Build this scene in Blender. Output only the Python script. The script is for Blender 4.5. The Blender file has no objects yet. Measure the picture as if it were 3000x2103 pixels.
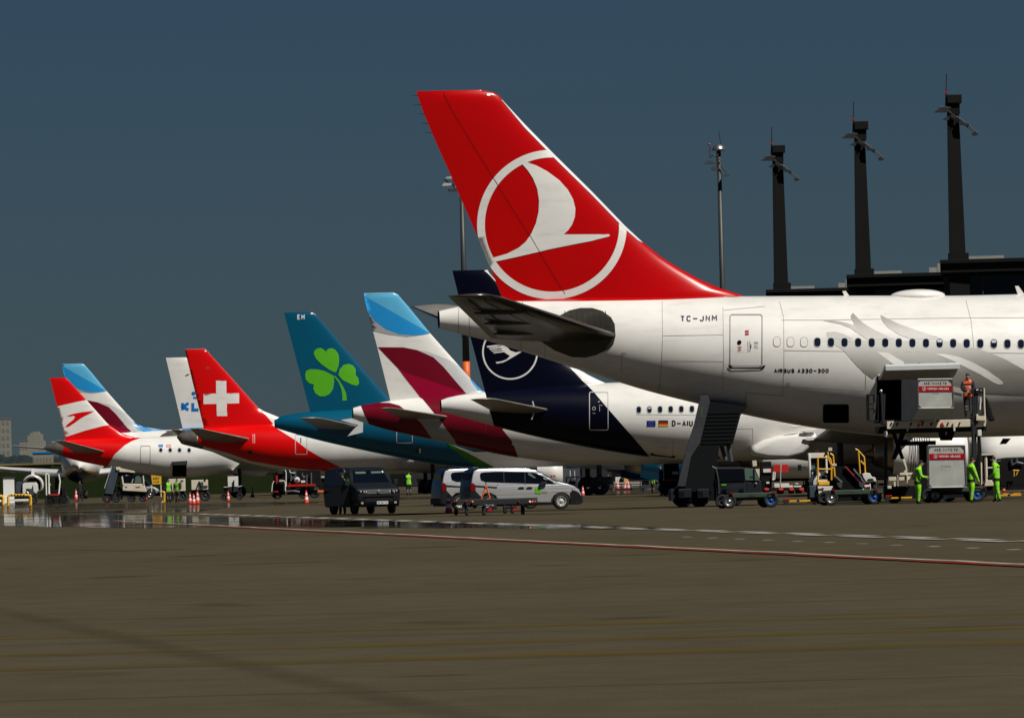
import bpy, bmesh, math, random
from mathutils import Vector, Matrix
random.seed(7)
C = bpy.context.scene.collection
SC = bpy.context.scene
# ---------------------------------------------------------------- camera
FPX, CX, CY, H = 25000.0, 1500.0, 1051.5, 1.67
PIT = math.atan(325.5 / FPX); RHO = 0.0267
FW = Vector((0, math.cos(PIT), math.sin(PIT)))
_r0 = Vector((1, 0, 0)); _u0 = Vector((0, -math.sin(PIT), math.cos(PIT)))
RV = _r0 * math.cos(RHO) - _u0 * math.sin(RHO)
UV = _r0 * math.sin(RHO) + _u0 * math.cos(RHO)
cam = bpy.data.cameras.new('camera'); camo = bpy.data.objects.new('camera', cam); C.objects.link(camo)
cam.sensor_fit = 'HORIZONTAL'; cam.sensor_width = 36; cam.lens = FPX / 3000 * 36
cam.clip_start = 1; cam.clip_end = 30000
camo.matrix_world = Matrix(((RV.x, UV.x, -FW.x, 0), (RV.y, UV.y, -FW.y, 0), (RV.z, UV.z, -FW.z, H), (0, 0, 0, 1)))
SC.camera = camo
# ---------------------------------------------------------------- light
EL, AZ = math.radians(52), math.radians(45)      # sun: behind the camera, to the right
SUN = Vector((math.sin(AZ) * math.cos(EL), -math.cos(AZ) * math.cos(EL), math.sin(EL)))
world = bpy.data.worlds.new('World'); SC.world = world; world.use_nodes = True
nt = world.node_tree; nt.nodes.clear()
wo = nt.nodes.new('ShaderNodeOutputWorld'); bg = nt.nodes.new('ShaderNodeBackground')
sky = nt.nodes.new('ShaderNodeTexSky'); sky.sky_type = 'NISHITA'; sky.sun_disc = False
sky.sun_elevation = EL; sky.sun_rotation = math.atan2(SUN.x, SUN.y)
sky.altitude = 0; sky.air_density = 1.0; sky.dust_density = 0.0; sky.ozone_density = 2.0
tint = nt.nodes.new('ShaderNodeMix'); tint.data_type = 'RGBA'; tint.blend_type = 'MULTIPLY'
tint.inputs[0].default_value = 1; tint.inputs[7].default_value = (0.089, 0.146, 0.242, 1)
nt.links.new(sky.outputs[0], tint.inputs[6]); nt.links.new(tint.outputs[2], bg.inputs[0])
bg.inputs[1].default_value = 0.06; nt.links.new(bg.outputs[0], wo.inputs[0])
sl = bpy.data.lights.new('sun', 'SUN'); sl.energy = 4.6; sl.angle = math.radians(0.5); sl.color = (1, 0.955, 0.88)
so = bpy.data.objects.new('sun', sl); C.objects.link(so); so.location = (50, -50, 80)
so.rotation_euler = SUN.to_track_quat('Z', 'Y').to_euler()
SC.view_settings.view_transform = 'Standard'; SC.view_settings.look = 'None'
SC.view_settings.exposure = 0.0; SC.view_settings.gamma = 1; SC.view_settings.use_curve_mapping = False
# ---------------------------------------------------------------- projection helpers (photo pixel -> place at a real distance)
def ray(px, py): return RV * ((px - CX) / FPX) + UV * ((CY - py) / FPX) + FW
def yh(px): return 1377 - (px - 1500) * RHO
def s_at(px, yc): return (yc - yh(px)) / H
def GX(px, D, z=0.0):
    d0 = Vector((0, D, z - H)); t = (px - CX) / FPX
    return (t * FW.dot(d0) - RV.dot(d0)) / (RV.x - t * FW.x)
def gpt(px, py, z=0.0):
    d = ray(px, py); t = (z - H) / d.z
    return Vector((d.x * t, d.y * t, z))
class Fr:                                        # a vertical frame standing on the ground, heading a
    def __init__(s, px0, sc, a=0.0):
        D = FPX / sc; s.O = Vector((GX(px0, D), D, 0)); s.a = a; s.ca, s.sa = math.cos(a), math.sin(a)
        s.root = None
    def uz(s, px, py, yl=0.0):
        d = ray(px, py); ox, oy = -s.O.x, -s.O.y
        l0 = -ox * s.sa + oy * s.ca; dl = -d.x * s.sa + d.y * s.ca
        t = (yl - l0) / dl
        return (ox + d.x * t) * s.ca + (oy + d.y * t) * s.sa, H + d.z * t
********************
Directions
Copy the material above exactly and drop the pictures.

Task answer
Build this scene in Blender. Output only the Python script. The script is for Blender 4.5. The Blender file has no objects yet. Measure the picture as if it were 3000x2103 pixels.
import bpy, bmesh, math, random
from mathutils import Vector, Matrix
random.seed(7)
C = bpy.context.scene.collection
SC = bpy.context.scene
# ---------------------------------------------------------------- camera
FPX, CX, CY, H = 25000.0, 1500.0, 1051.5, 1.67
PIT = math.atan(325.5 / FPX); RHO = 0.0267
FW = Vector((0, math.cos(PIT), math.sin(PIT)))
_r0 = Vector((1, 0, 0)); _u0 = Vector((0, -math.sin(PIT), math.cos(PIT)))
RV = _r0 * math.cos(RHO) - _u0 * math.sin(RHO)
UV = _r0 * math.sin(RHO) + _u0 * math.cos(RHO)
cam = bpy.data.cameras.new('camera'); camo = bpy.data.objects.new('camera', cam); C.objects.link(camo)
cam.sensor_fit = 'HORIZONTAL'; cam.sensor_width = 36; cam.lens = FPX / 3000 * 36
cam.clip_start = 1; cam.clip_end = 30000
camo.matrix_world = Matrix(((RV.x, UV.x, -FW.x, 0), (RV.y, UV.y, -FW.y, 0), (RV.z, UV.z, -FW.z, H), (0, 0, 0, 1)))
SC.camera = camo
# ---------------------------------------------------------------- light
EL, AZ = math.radians(52), math.radians(45)      # sun: behind the camera, to the right
SUN = Vector((math.sin(AZ) * math.cos(EL), -math.cos(AZ) * math.cos(EL), math.sin(EL)))
world = bpy.data.worlds.new('World'); SC.world = world; world.use_nodes = True
nt = world.node_tree; nt.nodes.clear()
wo = nt.nodes.new('ShaderNodeOutputWorld'); bg = nt.nodes.new('ShaderNodeBackground')
sky = nt.nodes.new('ShaderNodeTexSky'); sky.sky_type = 'NISHITA'; sky.sun_disc = False
sky.sun_elevation = EL; sky.sun_rotation = math.atan2(SUN.x, SUN.y)
sky.altitude = 0; sky.air_density = 1.0; sky.dust_density = 0.0; sky.ozone_density = 2.0
tint = nt.nodes.new('ShaderNodeMix'); tint.data_type = 'RGBA'; tint.blend_type = 'MULTIPLY'
tint.inputs[0].default_value = 1; tint.inputs[7].default_value = (0.089, 0.146, 0.242, 1)
nt.links.new(sky.outputs[0], tint.inputs[6]); nt.links.new(tint.outputs[2], bg.inputs[0])
bg.inputs[1].default_value = 0.06; nt.links.new(bg.outputs[0], wo.inputs[0])
sl = bpy.data.lights.new('sun', 'SUN'); sl.energy = 4.6; sl.angle = math.radians(0.5); sl.color = (1, 0.955, 0.88)
so = bpy.data.objects.new('sun', sl); C.objects.link(so); so.location = (50, -50, 80)
so.rotation_euler = SUN.to_track_quat('Z', 'Y').to_euler()
SC.view_settings.view_transform = 'Standard'; SC.view_settings.look = 'None'
SC.view_settings.exposure = 0.0; SC.view_settings.gamma = 1; SC.view_settings.use_curve_mapping = False
# ---------------------------------------------------------------- projection helpers (photo pixel -> place at a real distance)
def ray(px, py): return RV * ((px - CX) / FPX) + UV * ((CY - py) / FPX) + FW
def yh(px): return 1377 - (px - 1500) * RHO
def s_at(px, yc): return (yc - yh(px)) / H
def GX(px, D, z=0.0):
    d0 = Vector((0, D, z - H)); t = (px - CX) / FPX
    return (t * FW.dot(d0) - RV.dot(d0)) / (RV.x - t * FW.x)
def gpt(px, py, z=0.0):
    d = ray(px, py); t = (z - H) / d.z
    return Vector((d.x * t, d.y * t, z))
class Fr:                                        # a vertical frame standing on the ground, heading a
    def __init__(s, px0, sc, a=0.0):
        D = FPX / sc; s.O = Vector((GX(px0, D), D, 0)); s.a = a; s.ca, s.sa = math.cos(a), math.sin(a)
        s.root = None
    def uz(s, px, py, yl=0.0):
        d = ray(px, py); ox, oy = -s.O.x, -s.O.y
        l0 = -ox * s.sa + oy * s.ca; dl = -d.x * s.sa + d.y * s.ca
        t = (yl - l0) / dl
        return (ox + d.x * t) * s.ca + (oy + d.y * t) * s.sa, H + d.z * t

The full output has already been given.